After her work at the embassy, Samar started teaching English in special institutes in Cyprus. She considers this experience allowed her to learn about the education system in Cyprus and also involved her in Cypriot society. She says, "it was easy because I came to live with a Cypriot family as they were emigrants from the north, I got to know the history of the island and the story of their lives."

Through Samar’s work teaching natural science classes, she had contact with students of different nationalities who attended her classes.  She noticed that there were differences in the way they adopting the customs and traditions of society. She says, “The Arab mothers used to prevent their children from imitating the local people and discouraged it by saying, “Do you want to become Cypriots? Do you want to do things the way Cypriots do? etc. Of course, I am not saying that all the locals welcomed the refugees with open arms. The locals here had a theory that the Arabs were Muslim and the Muslims were Turkish. The deep conflict between the Cypriots and the Turks is well known and this caused great mistrust when dealing with the Arab refugees. I personally suffered from this.” She remembers she was asked, "Did your husband convert you from your own religion to Christianity?
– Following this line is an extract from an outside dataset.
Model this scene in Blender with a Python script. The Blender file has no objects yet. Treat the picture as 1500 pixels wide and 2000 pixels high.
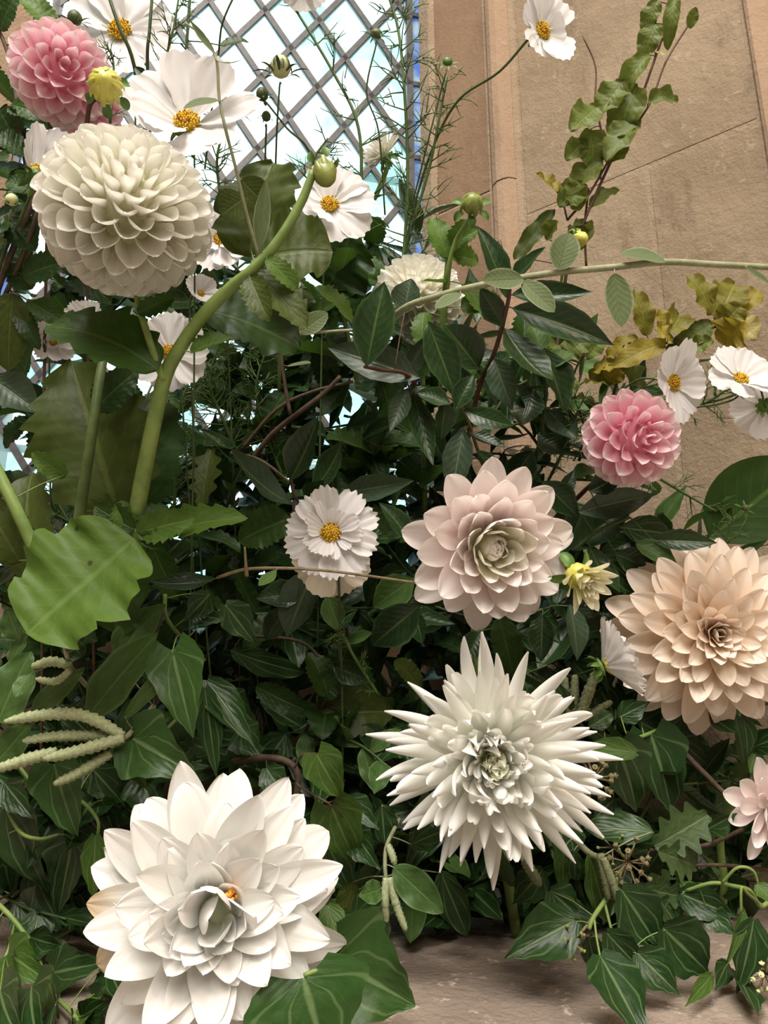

I used to tell them that I was originally a Christian, which surprised them because they did not know that there were Arab Christians."

Samar considers that the Cypriot society "loves foreigners because it was closed off for a long period of time and did not receive waves of asylum". However, that changed in the nineties with the arrival of asylum seekers, especially the Palestinians of Iraq. She says, "Their presence affected the way the local population viewed refugees due to the crisis of accumulating aid checks."

Samar worked in translation with many organisations and agencies specialising in asylum and other affairs, and she became very familiar with the movement of foreigners from Arab and non-Arab nationalities. She notes that integration became a requirement for the most recent wave of asylum that started few years ago. "Refugees prefer to stay in the aid program so that they can work outside the scope of the job centre and earn two salaries every month. After working at the Kofinou camp in 2016, I found that many refugees, after making an asylum application, applied for accommodation despite having obtained a work permit. There is a lack of awareness about whether this benefit depends on whether the person is a refugee or a citizen looking for a job opportunity - a refugee does not have the right to search for a job opportunity, despite what some believe. The European Union does not provide salaries; there are integration programs, a program for language education etc. I think the Republic of Cyprus is deficient as it does not provide language education for refugees.”

Samar is now separated from her husband and is no longer part of a Cypriot family but her children still live with her. She thinks that being of a religion that reflects the nature of the country has helped a lot with integrating as she is viewed as a Cypriot rather than a foreigner with Cypriot nationality. She says, "Religion has a strong influence here but the most powerful factor, in my view, is the language. I became fluent in Greek, as you know, but I had an English accent and so they asked me, ‘Are you a British Cypriot?’ I would tell them I was Syrian and they would reply, ‘you are a Cypriot as long as you speak our language’. They did not ask me what my religion was and whether I was married etc. The deciding factor was language."

Despite the passing of the years, Samar has retained her conservative Syrian identity and the culture of her homeland.  “From the start, my identity was not affected" she says. For example, she still visits her mother-in-law and calls her "Mama”. She says, “When she used to tell me that I was a Cypriot, I would answer that I was Syrian and I loved Cyprus.” She says that when she started volunteering as a translator her Arabic language skills started to improve again. She says, “This work changed me as a human being but it did not change my identity as a Syrian. I became more respectful to men in general, Syrian or non-Syrian. There are Syrians and non-Syrians on ships carrying refugees so our work must be independent of any political opinion.”